The ship was portrayed by a toy cut in half and held aloft on sticks—one for the front, the other behind it. “For the sinking,” said O’Brien, the actors holding the sticks, “split the boat in two. While all this is going on, you have sailors and the captain … acting out lines being said on the ship in the midst of the storm.”

Nathan Thomas was the Prospero who conjured that storm. “The opening storm scene was always a journey for me. I always imagined that it had been an otherwise calm day,” said Thomas. “Once Prospero realizes who was on the ship [those who had banished him and daughter Miranda to the seas in a small boat], he realizes that his chance for justice was here.

And thus, said Thomas, the rightful Duke “worked swiftly to [call forth] the storm to get the gears of the plot going.”

Two of the abiding themes of the story are forgiveness and control. As someone with power over the elements, Prospero might have sent them all to their deaths—just as they surely had no qualms about doing the same to him and the teenage Miranda.

“It’s a question of getting the winds started but then keeping them from getting out of hand,” said Thomas. “Prospero wanted control over the elements, his enemies, his surroundings—everything.”

It sounds very Ahab-esque, except that the master of the Pequod never practiced restraint, confirmed most famously by his declaration, “Talk not to me of blasphemy, man; I would strike the sun if it insulted me.”

To O’Brien, what lingers after the final curtain has come down is the virtue of forgiveness. Prospero is a man not only sane enough to leave the sun to its rise-and-fall but strong enough to resist revenge in the end. Thus, The Tempest (which ends in Miranda’s marriage) is an Elizabethan comedy and not a tragedy.

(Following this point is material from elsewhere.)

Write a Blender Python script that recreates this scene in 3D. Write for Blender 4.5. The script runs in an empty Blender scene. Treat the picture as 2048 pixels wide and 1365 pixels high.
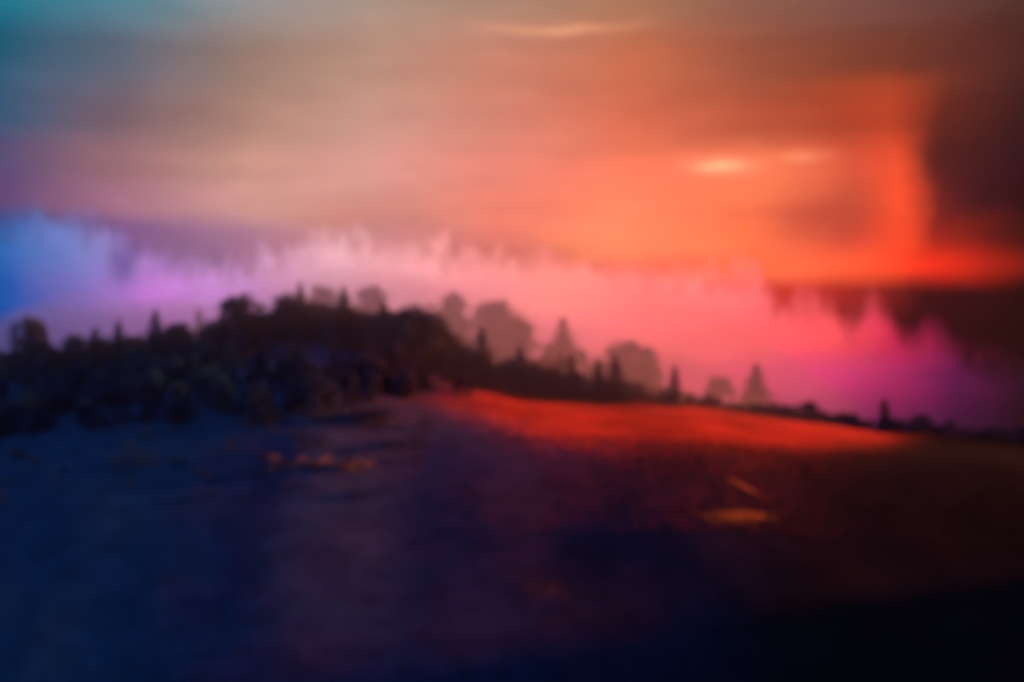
import bpy, math, random
from mathutils import Vector, noise, Matrix

random.seed(7)
scene = bpy.context.scene
R = math.radians
K = 36.0 / 50.0 / 2048.0            # metres per photo pixel at one metre distance
HZ = 850.0                           # photo row of the horizon
C = scene.collection

# ------------------------------------------------------------------ camera
cam_data = bpy.data.cameras.new('camera')
cam_data.sensor_width = 36.0
cam_data.lens = 50.0
cam_data.shift_y = (HZ - 682.5) / 2048.0
cam_data.clip_start = 0.1
cam_data.clip_end = 30000.0
cam_data.dof.use_dof = True
cam_data.dof.focus_distance = 3.0
cam_data.dof.aperture_fstop = 2.3
cam = bpy.data.objects.new('camera', cam_data)
cam.rotation_euler = (R(90), 0, 0)
cam.location = (0, 0, 0)
C.objects.link(cam)
scene.camera = cam

# ------------------------------------------------------------------ sky
SUN_AZ, SUN_EL = 80.0, 9.0          # degrees right of the view axis, above the horizon
world = bpy.data.worlds.new('World')
scene.world = world
world.use_nodes = True
wn = world.node_tree.nodes
wl = world.node_tree.links
wn.clear()


def lin(c):
    out = []
    for v in c:
        v = v / 255.0
        out.append(v / 12.92 if v <= 0.04045 else ((v + 0.055) / 1.055) ** 2.4)
    return (out[0], out[1], out[2], 1.0)


def sock(x):
    return x if isinstance(x, bpy.types.NodeSocket) else None


def M(op, a, b=None, c=None, clamp=False):
    n = wn.new('ShaderNodeMath'); n.operation = op; n.use_clamp = clamp
    for i, v in enumerate((a, b, c)):
        if v is None:
            continue
        if sock(v): wl.new(v, n.inputs[i])
        else: n.inputs[i].default_value = v
    return n.outputs[0]


def MIX(f, a, b, blend='MIX'):
    n = wn.new('ShaderNodeMix'); n.data_type = 'RGBA'; n.blend_type = blend
    n.clamp_factor = True
    for i, v in ((0, f), (6, a), (7, b)):
        if sock(v): wl.new(v, n.inputs[i])
        else: n.inputs[i].default_value = v
    return n.outputs[2]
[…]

As for raging waves represented by bolts of blue cloth and tiny ships on sticks, be alert to the final act where Miranda says, “I would call it fair play.”

And thus, fair enough. As Charlie Stein, a long-ago Prospero at Loyola College in 1980 with the Evergreen Players, said, “You can do anything you damn well please with Shakespeare. But you’ve got to do it right.”